The Goodfellas remain unwilling to make any compromises on their lifestyle. When in prison, Henry explains his plans “...and then I could come back and sell the dope the cops never found.” The negative possibilities in any situation are automatically discarded. There’s never a Plan B.

Balancing their unbridled optimism is the ability to recognize the more powerful creature. “When I got out of prison, for some reason I thought I’d be stabbed,” states Henry, who makes the wise decision of surrendering (and apologizing) to Paulie. Paulie gives him some money and says “Now I gotta turn my back on you.” Funny, considering that it eventually is Henry who turns his back on Paulie when he enrols himself into the witness protection programme and rats them out in court. We see both parties exchange glances as the camera cuts between their expressions while dramatically zooming out and you wonder what that must be doing to Henry’s conscience.
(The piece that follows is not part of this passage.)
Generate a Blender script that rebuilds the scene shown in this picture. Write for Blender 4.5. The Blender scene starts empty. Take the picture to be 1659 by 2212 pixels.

His response is instantaneous “The hardest part was leaving the life. I have to wait around like everyone else. I’m an average nobody. Get to live the rest of my life like a schmuck.”

1 comment:

  1. Nice work, Rohit. This is probably my favorite Scorsese movie. Couple of sidenotes: I believe I read somewhere that the real-life Henry Hill just died, couple of weeks ago. Also, my sister is married to a New York guy with mob connections, so I can attest to the truthfulness of a lot of this movie.